How to Channel the Thomas Crown Vibe Today
If you're looking to bring a bit of that McQueen-era sophistication into your own life, you don't need to rob a bank or buy a glider. It’s more about the mindset of "quiet confidence."
- Invest in Tailoring: McQueen’s suits in the film were British-cut, meaning structured shoulders and a suppressed waist. If you’re wearing a suit, make sure it actually fits your frame. A cheap suit that fits perfectly always looks better than a designer suit that’s too big.
- The Power of Accessories: Notice how Crown uses a pocket watch or a specific pair of shades to signal his status. Find one "signature" item—a quality watch, a specific type of eyewear, or even a classic coat—and make it yours.

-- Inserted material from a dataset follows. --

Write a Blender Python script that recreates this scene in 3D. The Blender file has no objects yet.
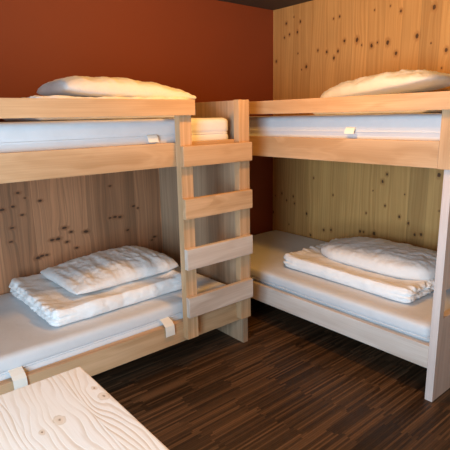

- Master the Pause: In the movie, McQueen says very little. He lets his presence do the work. In a world of constant digital noise, there is immense power in being the person who listens more than they speak.
- Action as a Hobby: Crown didn't just sit in boardrooms; he played polo and drove buggies. Finding a physical outlet that requires skill and focus is the fastest way to build that "cool" that McQueen projected so effortlessly.
The real lesson of The Thomas Crown Affair isn't about the crime—it's about the fact that even at the top, you should never stop being a bit of a rebel.